### Directions
Reproduce all of the data that follows, character for character.

::: Information supplied :::

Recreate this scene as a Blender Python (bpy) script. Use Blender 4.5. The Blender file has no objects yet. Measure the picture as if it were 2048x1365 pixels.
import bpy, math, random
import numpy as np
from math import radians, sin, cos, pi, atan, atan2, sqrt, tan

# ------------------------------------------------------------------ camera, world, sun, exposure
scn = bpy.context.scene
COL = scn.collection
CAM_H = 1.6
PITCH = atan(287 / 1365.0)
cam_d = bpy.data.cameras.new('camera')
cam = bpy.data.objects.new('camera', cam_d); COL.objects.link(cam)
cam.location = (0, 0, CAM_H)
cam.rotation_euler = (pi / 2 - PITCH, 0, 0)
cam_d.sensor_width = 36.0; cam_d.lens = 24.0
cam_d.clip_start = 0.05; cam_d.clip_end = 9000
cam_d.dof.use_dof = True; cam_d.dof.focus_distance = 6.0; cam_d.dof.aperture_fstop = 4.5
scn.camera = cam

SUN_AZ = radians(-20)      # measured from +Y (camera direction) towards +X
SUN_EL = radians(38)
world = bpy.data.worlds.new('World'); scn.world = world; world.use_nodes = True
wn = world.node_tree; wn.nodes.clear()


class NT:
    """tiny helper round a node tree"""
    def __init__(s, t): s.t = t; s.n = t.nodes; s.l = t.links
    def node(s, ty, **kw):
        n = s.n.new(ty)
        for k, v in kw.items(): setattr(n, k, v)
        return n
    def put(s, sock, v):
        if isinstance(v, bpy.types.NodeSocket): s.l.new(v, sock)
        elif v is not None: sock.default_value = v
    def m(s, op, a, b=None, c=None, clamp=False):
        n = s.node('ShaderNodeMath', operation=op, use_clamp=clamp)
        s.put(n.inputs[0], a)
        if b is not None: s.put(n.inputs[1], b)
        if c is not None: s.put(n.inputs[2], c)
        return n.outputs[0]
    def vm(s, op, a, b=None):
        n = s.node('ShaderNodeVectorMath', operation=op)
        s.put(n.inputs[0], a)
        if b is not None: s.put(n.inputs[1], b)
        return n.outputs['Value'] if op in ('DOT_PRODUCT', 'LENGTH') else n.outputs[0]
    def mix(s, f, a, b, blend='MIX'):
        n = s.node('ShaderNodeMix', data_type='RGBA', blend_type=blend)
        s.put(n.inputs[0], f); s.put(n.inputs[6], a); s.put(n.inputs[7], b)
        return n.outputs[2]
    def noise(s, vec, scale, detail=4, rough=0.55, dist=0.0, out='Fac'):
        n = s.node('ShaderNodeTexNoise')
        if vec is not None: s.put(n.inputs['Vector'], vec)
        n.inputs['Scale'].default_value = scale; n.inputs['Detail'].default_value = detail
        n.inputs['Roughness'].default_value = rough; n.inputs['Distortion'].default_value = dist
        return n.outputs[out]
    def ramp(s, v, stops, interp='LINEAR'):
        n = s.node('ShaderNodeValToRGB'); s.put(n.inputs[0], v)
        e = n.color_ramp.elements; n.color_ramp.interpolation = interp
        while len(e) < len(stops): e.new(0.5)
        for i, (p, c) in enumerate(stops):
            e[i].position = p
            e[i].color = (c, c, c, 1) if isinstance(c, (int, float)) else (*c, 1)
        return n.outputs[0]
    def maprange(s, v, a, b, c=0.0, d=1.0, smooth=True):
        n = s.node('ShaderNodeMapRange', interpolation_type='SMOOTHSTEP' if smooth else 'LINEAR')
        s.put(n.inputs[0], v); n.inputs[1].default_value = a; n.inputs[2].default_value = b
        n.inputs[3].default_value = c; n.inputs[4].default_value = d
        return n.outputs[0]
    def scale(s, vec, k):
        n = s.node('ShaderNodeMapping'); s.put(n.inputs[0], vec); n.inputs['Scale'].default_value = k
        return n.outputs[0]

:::

### Final result
Recreate this scene as a Blender Python (bpy) script. Use Blender 4.5. The Blender file has no objects yet. Measure the picture as if it were 2048x1365 pixels.
import bpy, math, random
import numpy as np
from math import radians, sin, cos, pi, atan, atan2, sqrt, tan

# ------------------------------------------------------------------ camera, world, sun, exposure
scn = bpy.context.scene
COL = scn.collection
CAM_H = 1.6
PITCH = atan(287 / 1365.0)
cam_d = bpy.data.cameras.new('camera')
cam = bpy.data.objects.new('camera', cam_d); COL.objects.link(cam)
cam.location = (0, 0, CAM_H)
cam.rotation_euler = (pi / 2 - PITCH, 0, 0)
cam_d.sensor_width = 36.0; cam_d.lens = 24.0
cam_d.clip_start = 0.05; cam_d.clip_end = 9000
cam_d.dof.use_dof = True; cam_d.dof.focus_distance = 6.0; cam_d.dof.aperture_fstop = 4.5
scn.camera = cam

SUN_AZ = radians(-20)      # measured from +Y (camera direction) towards +X
SUN_EL = radians(38)
world = bpy.data.worlds.new('World'); scn.world = world; world.use_nodes = True
wn = world.node_tree; wn.nodes.clear()


class NT:
    """tiny helper round a node tree"""
    def __init__(s, t): s.t = t; s.n = t.nodes; s.l = t.links
    def node(s, ty, **kw):
        n = s.n.new(ty)
        for k, v in kw.items(): setattr(n, k, v)
        return n
    def put(s, sock, v):
        if isinstance(v, bpy.types.NodeSocket): s.l.new(v, sock)
        elif v is not None: sock.default_value = v
    def m(s, op, a, b=None, c=None, clamp=False):
        n = s.node('ShaderNodeMath', operation=op, use_clamp=clamp)
        s.put(n.inputs[0], a)
        if b is not None: s.put(n.inputs[1], b)
        if c is not None: s.put(n.inputs[2], c)
        return n.outputs[0]
    def vm(s, op, a, b=None):
        n = s.node('ShaderNodeVectorMath', operation=op)
        s.put(n.inputs[0], a)
        if b is not None: s.put(n.inputs[1], b)
        return n.outputs['Value'] if op in ('DOT_PRODUCT', 'LENGTH') else n.outputs[0]
    def mix(s, f, a, b, blend='MIX'):
        n = s.node('ShaderNodeMix', data_type='RGBA', blend_type=blend)
        s.put(n.inputs[0], f); s.put(n.inputs[6], a); s.put(n.inputs[7], b)
        return n.outputs[2]
    def noise(s, vec, scale, detail=4, rough=0.55, dist=0.0, out='Fac'):
        n = s.node('ShaderNodeTexNoise')
        if vec is not None: s.put(n.inputs['Vector'], vec)
        n.inputs['Scale'].default_value = scale; n.inputs['Detail'].default_value = detail
        n.inputs['Roughness'].default_value = rough; n.inputs['Distortion'].default_value = dist
        return n.outputs[out]
    def ramp(s, v, stops, interp='LINEAR'):
        n = s.node('ShaderNodeValToRGB'); s.put(n.inputs[0], v)
        e = n.color_ramp.elements; n.color_ramp.interpolation = interp
        while len(e) < len(stops): e.new(0.5)
        for i, (p, c) in enumerate(stops):
            e[i].position = p
            e[i].color = (c, c, c, 1) if isinstance(c, (int, float)) else (*c, 1)
        return n.outputs[0]
    def maprange(s, v, a, b, c=0.0, d=1.0, smooth=True):
        n = s.node('ShaderNodeMapRange', interpolation_type='SMOOTHSTEP' if smooth else 'LINEAR')
        s.put(n.inputs[0], v); n.inputs[1].default_value = a; n.inputs[2].default_value = b
        n.inputs[3].default_value = c; n.inputs[4].default_value = d
        return n.outputs[0]
    def scale(s, vec, k):
        n = s.node('ShaderNodeMapping'); s.put(n.inputs[0], vec); n.inputs['Scale'].default_value = k
        return n.outputs[0]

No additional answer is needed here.